Profile or opinion piece? You decide.

After reading a detailed profile on Donald Rumsfeld from Vanity Fair (2003) I can't tell you one thing I've learnt about him - which seems odd as the piece was meant to be a profile of the Defense Secretary. And no, it's not because I'm not interested or wish I was reading Grazia, it's because the writing was hard to digest, the language difficult to read and the main bulk of material boring.

Not odd though when the whole piece contains less than five quotes, one of which is taken from another article from the big man himself. Despite describing the setting of the meeting between subject and writer (Sir John Keegan) there seems to me to be no evidence of an interview taking place. Throughout the feature Keegan throws an immense amount of information at the reader, but only includes a very small amount of Rumsfeld's direct opinion and personality.

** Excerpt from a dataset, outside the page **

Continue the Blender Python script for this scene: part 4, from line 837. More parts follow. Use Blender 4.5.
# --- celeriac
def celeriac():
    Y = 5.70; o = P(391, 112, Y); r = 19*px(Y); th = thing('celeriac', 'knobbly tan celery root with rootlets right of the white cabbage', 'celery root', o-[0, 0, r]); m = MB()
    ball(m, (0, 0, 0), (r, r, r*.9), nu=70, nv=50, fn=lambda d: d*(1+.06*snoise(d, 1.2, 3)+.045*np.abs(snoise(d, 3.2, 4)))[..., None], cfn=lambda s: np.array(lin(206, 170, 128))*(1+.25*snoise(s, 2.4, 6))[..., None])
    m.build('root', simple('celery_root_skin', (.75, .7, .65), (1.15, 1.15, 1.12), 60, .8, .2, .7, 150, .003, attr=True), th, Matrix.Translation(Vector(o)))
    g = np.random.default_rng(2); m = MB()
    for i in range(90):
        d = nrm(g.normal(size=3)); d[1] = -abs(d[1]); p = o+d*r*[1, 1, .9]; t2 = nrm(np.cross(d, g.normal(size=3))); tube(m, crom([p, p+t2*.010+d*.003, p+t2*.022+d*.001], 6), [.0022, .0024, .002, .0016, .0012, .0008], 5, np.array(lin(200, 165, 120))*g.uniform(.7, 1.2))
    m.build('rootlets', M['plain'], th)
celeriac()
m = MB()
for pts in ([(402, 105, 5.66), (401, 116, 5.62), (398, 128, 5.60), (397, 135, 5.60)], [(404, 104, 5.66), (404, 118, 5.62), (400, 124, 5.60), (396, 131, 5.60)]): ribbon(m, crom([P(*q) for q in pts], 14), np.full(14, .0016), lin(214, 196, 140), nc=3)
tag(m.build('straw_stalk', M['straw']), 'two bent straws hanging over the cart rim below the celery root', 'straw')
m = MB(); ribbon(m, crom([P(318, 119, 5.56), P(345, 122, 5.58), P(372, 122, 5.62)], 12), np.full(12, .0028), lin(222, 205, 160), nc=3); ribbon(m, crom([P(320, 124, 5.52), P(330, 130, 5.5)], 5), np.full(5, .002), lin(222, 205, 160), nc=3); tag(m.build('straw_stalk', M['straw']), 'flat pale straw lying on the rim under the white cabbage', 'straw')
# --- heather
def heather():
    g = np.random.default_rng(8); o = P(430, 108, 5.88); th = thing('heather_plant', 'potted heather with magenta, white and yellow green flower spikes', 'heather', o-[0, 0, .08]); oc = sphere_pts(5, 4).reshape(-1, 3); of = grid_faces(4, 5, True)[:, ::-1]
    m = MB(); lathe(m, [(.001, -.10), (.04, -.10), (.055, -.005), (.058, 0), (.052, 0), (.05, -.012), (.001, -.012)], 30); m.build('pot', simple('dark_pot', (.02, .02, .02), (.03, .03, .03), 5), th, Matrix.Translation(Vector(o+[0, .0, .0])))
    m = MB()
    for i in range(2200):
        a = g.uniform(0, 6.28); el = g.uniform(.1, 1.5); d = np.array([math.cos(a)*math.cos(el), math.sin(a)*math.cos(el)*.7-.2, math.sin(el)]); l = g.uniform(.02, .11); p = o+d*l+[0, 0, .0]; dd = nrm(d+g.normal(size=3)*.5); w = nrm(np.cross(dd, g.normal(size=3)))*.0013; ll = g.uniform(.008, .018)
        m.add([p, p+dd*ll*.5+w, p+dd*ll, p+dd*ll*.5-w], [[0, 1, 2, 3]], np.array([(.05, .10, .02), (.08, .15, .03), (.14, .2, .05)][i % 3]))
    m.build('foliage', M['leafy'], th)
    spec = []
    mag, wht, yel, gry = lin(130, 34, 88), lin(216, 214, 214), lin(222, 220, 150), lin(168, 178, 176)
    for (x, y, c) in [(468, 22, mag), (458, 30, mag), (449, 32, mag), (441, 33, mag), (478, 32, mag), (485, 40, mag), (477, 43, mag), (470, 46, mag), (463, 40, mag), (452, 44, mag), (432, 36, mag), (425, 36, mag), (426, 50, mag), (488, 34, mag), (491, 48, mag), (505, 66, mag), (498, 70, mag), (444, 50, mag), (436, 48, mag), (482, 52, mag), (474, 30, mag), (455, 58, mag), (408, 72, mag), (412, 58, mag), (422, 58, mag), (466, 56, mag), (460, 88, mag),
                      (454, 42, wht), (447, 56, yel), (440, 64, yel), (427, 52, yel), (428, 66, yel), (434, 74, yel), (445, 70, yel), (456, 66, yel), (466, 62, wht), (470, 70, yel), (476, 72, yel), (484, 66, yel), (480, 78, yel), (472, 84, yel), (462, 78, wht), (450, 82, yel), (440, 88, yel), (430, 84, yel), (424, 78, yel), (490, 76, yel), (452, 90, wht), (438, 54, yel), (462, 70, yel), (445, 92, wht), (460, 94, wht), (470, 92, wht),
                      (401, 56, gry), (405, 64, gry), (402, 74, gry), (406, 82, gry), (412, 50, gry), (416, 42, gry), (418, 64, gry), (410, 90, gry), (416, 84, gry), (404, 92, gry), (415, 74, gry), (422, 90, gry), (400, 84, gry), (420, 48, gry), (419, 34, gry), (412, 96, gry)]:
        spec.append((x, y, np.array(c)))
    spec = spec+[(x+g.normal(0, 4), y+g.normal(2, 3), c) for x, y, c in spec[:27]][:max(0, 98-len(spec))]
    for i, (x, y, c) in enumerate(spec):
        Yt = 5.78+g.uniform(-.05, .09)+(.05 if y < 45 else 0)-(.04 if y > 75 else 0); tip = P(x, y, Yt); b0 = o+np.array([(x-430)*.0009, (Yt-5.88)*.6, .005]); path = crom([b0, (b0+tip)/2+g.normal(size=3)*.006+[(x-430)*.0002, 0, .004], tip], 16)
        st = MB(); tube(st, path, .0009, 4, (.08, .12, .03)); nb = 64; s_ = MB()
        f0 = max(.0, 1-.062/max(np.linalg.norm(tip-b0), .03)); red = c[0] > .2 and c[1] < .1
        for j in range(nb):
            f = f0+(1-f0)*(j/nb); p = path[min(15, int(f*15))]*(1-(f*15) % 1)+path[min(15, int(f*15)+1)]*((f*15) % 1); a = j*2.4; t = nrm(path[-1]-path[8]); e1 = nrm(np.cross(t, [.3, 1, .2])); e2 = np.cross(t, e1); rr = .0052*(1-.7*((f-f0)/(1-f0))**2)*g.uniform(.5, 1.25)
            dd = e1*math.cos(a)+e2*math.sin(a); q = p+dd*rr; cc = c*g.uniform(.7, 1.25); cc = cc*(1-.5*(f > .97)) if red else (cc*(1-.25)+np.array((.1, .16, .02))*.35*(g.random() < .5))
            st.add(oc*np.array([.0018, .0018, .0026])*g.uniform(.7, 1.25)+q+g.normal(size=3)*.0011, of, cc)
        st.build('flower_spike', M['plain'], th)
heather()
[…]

We are given a very faint glimmer into his life, instead we are bored with big words, complicated sentences and seemingly dull facts. To me, the most important part of the feature is towards the end when Keegan brings forward views on terroists, an impending war in Iraq and 9/11. The last page of the feature is the most interesting, the page that is placed right at the back of the magazine that you have to find, if you haven't already fallen asleep.

This feature would have kept me much more interested if Rumsfeld's voice had actually appeared as the result of a detailed interview, rather than acting as a pillar for Keegan to display his own knowledge on the subject.

I thought a profile was meant to give an insight into a person of interest. The only think this feature achieves is an insight into the complicated views of a writer on an equally complicated subject, with neither valuable information nor entertaining writing. A lethal combination.